*PROVIDED DATA*:
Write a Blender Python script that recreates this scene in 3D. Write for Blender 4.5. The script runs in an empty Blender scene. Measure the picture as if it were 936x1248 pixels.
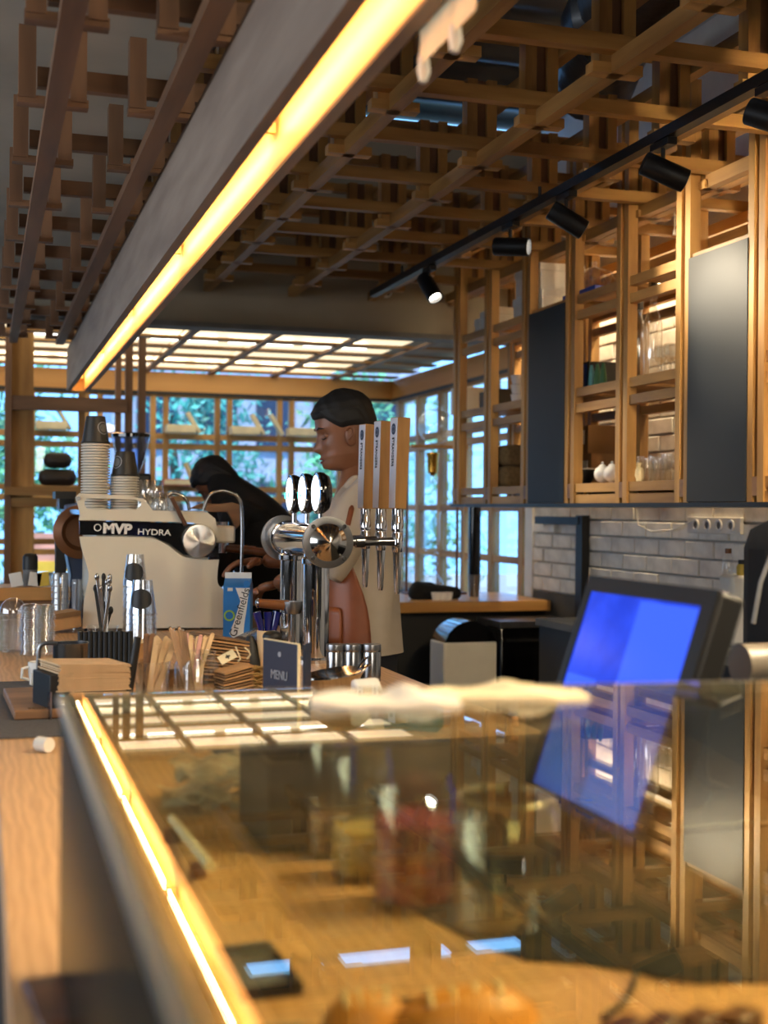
* * *
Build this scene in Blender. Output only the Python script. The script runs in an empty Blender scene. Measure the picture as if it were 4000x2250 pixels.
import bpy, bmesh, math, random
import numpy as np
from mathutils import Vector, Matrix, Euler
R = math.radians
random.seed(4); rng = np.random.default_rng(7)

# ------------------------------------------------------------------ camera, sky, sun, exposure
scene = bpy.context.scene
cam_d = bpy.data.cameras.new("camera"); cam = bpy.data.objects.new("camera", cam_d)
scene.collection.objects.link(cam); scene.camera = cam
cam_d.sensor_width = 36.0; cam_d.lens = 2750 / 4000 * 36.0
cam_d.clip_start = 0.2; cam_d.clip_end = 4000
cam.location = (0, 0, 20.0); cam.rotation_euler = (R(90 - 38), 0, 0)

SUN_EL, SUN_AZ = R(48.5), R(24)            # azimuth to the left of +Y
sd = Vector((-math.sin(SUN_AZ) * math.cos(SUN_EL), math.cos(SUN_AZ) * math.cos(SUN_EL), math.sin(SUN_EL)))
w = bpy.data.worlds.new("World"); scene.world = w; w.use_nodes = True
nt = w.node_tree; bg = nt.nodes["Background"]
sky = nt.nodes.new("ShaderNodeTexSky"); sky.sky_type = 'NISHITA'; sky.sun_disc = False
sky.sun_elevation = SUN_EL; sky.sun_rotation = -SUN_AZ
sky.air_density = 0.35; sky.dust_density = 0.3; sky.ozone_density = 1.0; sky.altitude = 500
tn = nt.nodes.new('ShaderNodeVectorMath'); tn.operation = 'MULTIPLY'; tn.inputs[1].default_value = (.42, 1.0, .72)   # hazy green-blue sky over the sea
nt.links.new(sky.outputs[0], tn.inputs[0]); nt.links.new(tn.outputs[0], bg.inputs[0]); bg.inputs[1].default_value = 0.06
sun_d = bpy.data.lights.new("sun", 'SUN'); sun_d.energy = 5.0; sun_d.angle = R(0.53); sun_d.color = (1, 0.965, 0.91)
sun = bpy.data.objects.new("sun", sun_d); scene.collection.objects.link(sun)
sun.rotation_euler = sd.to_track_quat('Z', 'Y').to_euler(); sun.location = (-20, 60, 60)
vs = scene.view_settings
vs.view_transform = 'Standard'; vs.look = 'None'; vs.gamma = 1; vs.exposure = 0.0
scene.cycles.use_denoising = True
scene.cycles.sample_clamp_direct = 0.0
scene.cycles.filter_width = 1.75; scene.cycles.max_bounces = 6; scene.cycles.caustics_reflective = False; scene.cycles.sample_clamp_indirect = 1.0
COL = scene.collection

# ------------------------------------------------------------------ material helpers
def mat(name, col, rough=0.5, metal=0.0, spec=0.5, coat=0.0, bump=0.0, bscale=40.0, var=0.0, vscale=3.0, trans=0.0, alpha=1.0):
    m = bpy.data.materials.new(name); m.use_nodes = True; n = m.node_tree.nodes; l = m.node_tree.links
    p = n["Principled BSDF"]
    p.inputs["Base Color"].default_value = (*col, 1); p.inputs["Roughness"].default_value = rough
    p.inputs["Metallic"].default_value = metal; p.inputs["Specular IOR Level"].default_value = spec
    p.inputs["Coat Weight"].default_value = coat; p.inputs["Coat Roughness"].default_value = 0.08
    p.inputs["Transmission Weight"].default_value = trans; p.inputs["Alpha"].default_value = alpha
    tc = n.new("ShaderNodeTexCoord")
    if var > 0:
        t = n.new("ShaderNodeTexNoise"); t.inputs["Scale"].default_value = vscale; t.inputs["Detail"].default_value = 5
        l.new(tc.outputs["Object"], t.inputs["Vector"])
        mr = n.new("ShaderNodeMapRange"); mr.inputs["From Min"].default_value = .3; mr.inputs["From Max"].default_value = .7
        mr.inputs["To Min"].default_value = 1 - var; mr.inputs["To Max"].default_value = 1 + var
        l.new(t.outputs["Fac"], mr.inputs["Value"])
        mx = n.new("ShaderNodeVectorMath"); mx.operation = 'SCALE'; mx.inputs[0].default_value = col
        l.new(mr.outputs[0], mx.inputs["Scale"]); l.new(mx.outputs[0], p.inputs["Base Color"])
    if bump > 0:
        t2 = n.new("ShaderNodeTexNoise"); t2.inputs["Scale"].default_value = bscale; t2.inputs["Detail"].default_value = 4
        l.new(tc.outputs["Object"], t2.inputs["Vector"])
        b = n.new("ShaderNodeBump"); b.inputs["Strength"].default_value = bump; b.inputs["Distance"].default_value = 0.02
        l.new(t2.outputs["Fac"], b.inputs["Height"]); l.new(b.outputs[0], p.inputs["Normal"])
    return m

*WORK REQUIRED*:
Everything from the line with "Build this scene" through the line with "random.seed(4); rng = np.random.default_rng(7)" is to be output exactly; leave out all other lines.

*OUTPUT OF THE EXERCISE*:
Build this scene in Blender. Output only the Python script. The script runs in an empty Blender scene. Measure the picture as if it were 4000x2250 pixels.
import bpy, bmesh, math, random
import numpy as np
from mathutils import Vector, Matrix, Euler
R = math.radians
random.seed(4); rng = np.random.default_rng(7)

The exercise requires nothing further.